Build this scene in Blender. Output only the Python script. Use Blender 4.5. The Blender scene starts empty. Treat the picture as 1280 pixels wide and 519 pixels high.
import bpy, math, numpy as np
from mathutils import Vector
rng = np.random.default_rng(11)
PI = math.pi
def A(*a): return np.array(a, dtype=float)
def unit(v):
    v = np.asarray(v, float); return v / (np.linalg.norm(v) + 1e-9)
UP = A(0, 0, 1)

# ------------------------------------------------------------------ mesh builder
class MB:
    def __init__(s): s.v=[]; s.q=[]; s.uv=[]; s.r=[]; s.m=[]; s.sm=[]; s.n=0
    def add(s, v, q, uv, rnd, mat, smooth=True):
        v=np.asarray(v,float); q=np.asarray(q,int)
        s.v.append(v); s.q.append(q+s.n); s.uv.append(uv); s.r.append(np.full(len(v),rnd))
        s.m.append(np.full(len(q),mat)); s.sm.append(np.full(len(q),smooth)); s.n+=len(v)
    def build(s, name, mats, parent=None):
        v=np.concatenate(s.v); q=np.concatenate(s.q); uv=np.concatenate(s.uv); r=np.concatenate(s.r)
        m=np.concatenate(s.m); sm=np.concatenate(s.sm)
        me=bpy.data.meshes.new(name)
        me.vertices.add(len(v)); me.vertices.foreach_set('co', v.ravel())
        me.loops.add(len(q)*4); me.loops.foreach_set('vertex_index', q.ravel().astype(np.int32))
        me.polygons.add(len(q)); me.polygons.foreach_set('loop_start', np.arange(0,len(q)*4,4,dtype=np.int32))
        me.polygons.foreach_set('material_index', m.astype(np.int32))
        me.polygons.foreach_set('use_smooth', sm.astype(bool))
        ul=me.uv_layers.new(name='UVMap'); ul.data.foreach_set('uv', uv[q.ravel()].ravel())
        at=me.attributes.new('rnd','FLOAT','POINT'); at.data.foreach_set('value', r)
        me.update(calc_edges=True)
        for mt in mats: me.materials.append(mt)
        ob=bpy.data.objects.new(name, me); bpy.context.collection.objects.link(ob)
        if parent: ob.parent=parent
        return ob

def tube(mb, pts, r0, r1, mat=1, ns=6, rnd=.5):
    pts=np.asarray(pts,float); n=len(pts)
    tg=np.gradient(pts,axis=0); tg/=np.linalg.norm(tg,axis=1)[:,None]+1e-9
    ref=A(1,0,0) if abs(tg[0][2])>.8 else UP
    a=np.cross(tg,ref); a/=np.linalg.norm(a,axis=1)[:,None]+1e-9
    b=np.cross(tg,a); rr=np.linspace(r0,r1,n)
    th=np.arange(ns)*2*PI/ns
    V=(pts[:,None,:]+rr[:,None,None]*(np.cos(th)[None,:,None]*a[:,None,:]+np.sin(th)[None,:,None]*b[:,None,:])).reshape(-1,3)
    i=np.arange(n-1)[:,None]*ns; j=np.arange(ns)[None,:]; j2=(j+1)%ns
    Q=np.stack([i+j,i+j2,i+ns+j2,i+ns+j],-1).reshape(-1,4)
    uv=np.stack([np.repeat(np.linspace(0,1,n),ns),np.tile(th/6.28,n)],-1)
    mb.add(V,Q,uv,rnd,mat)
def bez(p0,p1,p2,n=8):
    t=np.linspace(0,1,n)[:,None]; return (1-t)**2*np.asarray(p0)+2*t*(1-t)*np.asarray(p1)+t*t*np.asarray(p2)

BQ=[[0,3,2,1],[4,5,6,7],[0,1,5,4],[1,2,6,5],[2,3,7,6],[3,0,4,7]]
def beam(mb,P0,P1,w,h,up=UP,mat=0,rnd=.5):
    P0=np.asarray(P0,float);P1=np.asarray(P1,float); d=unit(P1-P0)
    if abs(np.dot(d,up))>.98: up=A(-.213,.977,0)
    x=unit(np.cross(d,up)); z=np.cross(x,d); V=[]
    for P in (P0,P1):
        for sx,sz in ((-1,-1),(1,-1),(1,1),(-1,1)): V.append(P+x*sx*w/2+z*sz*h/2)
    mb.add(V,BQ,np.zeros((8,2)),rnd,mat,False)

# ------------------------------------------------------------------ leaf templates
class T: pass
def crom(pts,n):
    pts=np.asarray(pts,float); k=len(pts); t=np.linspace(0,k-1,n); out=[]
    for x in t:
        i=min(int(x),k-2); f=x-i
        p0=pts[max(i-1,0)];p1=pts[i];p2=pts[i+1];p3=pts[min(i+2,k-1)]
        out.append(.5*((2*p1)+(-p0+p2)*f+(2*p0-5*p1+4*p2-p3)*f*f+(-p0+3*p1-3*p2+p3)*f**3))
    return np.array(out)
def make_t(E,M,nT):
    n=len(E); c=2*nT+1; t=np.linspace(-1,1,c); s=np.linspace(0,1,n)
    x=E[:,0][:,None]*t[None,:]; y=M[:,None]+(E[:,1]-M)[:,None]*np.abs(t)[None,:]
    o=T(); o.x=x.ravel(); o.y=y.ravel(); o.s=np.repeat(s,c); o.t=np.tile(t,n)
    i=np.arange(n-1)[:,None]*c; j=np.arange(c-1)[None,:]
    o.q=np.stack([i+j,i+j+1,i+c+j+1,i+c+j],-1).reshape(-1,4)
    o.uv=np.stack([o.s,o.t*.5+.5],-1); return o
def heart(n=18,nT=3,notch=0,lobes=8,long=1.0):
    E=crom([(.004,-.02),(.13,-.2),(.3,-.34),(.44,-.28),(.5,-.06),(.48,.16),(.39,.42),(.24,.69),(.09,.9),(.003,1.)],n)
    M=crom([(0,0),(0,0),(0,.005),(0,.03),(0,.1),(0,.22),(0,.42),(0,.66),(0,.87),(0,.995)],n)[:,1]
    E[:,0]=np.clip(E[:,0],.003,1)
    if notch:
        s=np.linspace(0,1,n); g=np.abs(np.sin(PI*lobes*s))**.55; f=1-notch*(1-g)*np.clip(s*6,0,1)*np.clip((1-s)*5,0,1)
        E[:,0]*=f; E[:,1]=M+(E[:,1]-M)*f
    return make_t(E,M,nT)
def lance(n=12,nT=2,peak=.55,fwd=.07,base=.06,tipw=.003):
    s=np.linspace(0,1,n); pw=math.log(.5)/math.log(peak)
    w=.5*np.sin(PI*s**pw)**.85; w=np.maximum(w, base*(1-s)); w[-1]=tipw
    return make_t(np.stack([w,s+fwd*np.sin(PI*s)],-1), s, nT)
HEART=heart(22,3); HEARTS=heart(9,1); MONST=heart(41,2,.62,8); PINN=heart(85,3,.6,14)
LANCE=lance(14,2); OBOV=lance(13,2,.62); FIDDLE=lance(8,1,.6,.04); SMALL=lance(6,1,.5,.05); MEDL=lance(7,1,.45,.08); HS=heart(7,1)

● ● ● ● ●

**GIVEN INSTRUCTION:** Reproduce the material exactly, with every line intact.

**TASK SOLUTION:**
Build this scene in Blender. Output only the Python script. Use Blender 4.5. The Blender scene starts empty. Treat the picture as 1280 pixels wide and 519 pixels high.
import bpy, math, numpy as np
from mathutils import Vector
rng = np.random.default_rng(11)
PI = math.pi
def A(*a): return np.array(a, dtype=float)
def unit(v):
    v = np.asarray(v, float); return v / (np.linalg.norm(v) + 1e-9)
UP = A(0, 0, 1)

# ------------------------------------------------------------------ mesh builder
class MB:
    def __init__(s): s.v=[]; s.q=[]; s.uv=[]; s.r=[]; s.m=[]; s.sm=[]; s.n=0
    def add(s, v, q, uv, rnd, mat, smooth=True):
        v=np.asarray(v,float); q=np.asarray(q,int)
        s.v.append(v); s.q.append(q+s.n); s.uv.append(uv); s.r.append(np.full(len(v),rnd))
        s.m.append(np.full(len(q),mat)); s.sm.append(np.full(len(q),smooth)); s.n+=len(v)
    def build(s, name, mats, parent=None):
        v=np.concatenate(s.v); q=np.concatenate(s.q); uv=np.concatenate(s.uv); r=np.concatenate(s.r)
        m=np.concatenate(s.m); sm=np.concatenate(s.sm)
        me=bpy.data.meshes.new(name)
        me.vertices.add(len(v)); me.vertices.foreach_set('co', v.ravel())
        me.loops.add(len(q)*4); me.loops.foreach_set('vertex_index', q.ravel().astype(np.int32))
        me.polygons.add(len(q)); me.polygons.foreach_set('loop_start', np.arange(0,len(q)*4,4,dtype=np.int32))
        me.polygons.foreach_set('material_index', m.astype(np.int32))
        me.polygons.foreach_set('use_smooth', sm.astype(bool))
        ul=me.uv_layers.new(name='UVMap'); ul.data.foreach_set('uv', uv[q.ravel()].ravel())
        at=me.attributes.new('rnd','FLOAT','POINT'); at.data.foreach_set('value', r)
        me.update(calc_edges=True)
        for mt in mats: me.materials.append(mt)
        ob=bpy.data.objects.new(name, me); bpy.context.collection.objects.link(ob)
        if parent: ob.parent=parent
        return ob

def tube(mb, pts, r0, r1, mat=1, ns=6, rnd=.5):
    pts=np.asarray(pts,float); n=len(pts)
    tg=np.gradient(pts,axis=0); tg/=np.linalg.norm(tg,axis=1)[:,None]+1e-9
    ref=A(1,0,0) if abs(tg[0][2])>.8 else UP
    a=np.cross(tg,ref); a/=np.linalg.norm(a,axis=1)[:,None]+1e-9
    b=np.cross(tg,a); rr=np.linspace(r0,r1,n)
    th=np.arange(ns)*2*PI/ns
    V=(pts[:,None,:]+rr[:,None,None]*(np.cos(th)[None,:,None]*a[:,None,:]+np.sin(th)[None,:,None]*b[:,None,:])).reshape(-1,3)
    i=np.arange(n-1)[:,None]*ns; j=np.arange(ns)[None,:]; j2=(j+1)%ns
    Q=np.stack([i+j,i+j2,i+ns+j2,i+ns+j],-1).reshape(-1,4)
    uv=np.stack([np.repeat(np.linspace(0,1,n),ns),np.tile(th/6.28,n)],-1)
    mb.add(V,Q,uv,rnd,mat)
def bez(p0,p1,p2,n=8):
    t=np.linspace(0,1,n)[:,None]; return (1-t)**2*np.asarray(p0)+2*t*(1-t)*np.asarray(p1)+t*t*np.asarray(p2)

BQ=[[0,3,2,1],[4,5,6,7],[0,1,5,4],[1,2,6,5],[2,3,7,6],[3,0,4,7]]
def beam(mb,P0,P1,w,h,up=UP,mat=0,rnd=.5):
    P0=np.asarray(P0,float);P1=np.asarray(P1,float); d=unit(P1-P0)
    if abs(np.dot(d,up))>.98: up=A(-.213,.977,0)
    x=unit(np.cross(d,up)); z=np.cross(x,d); V=[]
    for P in (P0,P1):
        for sx,sz in ((-1,-1),(1,-1),(1,1),(-1,1)): V.append(P+x*sx*w/2+z*sz*h/2)
    mb.add(V,BQ,np.zeros((8,2)),rnd,mat,False)

# ------------------------------------------------------------------ leaf templates
class T: pass
def crom(pts,n):
    pts=np.asarray(pts,float); k=len(pts); t=np.linspace(0,k-1,n); out=[]
    for x in t:
        i=min(int(x),k-2); f=x-i
        p0=pts[max(i-1,0)];p1=pts[i];p2=pts[i+1];p3=pts[min(i+2,k-1)]
        out.append(.5*((2*p1)+(-p0+p2)*f+(2*p0-5*p1+4*p2-p3)*f*f+(-p0+3*p1-3*p2+p3)*f**3))
    return np.array(out)
def make_t(E,M,nT):
    n=len(E); c=2*nT+1; t=np.linspace(-1,1,c); s=np.linspace(0,1,n)
    x=E[:,0][:,None]*t[None,:]; y=M[:,None]+(E[:,1]-M)[:,None]*np.abs(t)[None,:]
    o=T(); o.x=x.ravel(); o.y=y.ravel(); o.s=np.repeat(s,c); o.t=np.tile(t,n)
    i=np.arange(n-1)[:,None]*c; j=np.arange(c-1)[None,:]
    o.q=np.stack([i+j,i+j+1,i+c+j+1,i+c+j],-1).reshape(-1,4)
    o.uv=np.stack([o.s,o.t*.5+.5],-1); return o
def heart(n=18,nT=3,notch=0,lobes=8,long=1.0):
    E=crom([(.004,-.02),(.13,-.2),(.3,-.34),(.44,-.28),(.5,-.06),(.48,.16),(.39,.42),(.24,.69),(.09,.9),(.003,1.)],n)
    M=crom([(0,0),(0,0),(0,.005),(0,.03),(0,.1),(0,.22),(0,.42),(0,.66),(0,.87),(0,.995)],n)[:,1]
    E[:,0]=np.clip(E[:,0],.003,1)
    if notch:
        s=np.linspace(0,1,n); g=np.abs(np.sin(PI*lobes*s))**.55; f=1-notch*(1-g)*np.clip(s*6,0,1)*np.clip((1-s)*5,0,1)
        E[:,0]*=f; E[:,1]=M+(E[:,1]-M)*f
    return make_t(E,M,nT)
def lance(n=12,nT=2,peak=.55,fwd=.07,base=.06,tipw=.003):
    s=np.linspace(0,1,n); pw=math.log(.5)/math.log(peak)
    w=.5*np.sin(PI*s**pw)**.85; w=np.maximum(w, base*(1-s)); w[-1]=tipw
    return make_t(np.stack([w,s+fwd*np.sin(PI*s)],-1), s, nT)
HEART=heart(22,3); HEARTS=heart(9,1); MONST=heart(41,2,.62,8); PINN=heart(85,3,.6,14)
LANCE=lance(14,2); OBOV=lance(13,2,.62); FIDDLE=lance(8,1,.6,.04); SMALL=lance(6,1,.5,.05); MEDL=lance(7,1,.45,.08); HS=heart(7,1)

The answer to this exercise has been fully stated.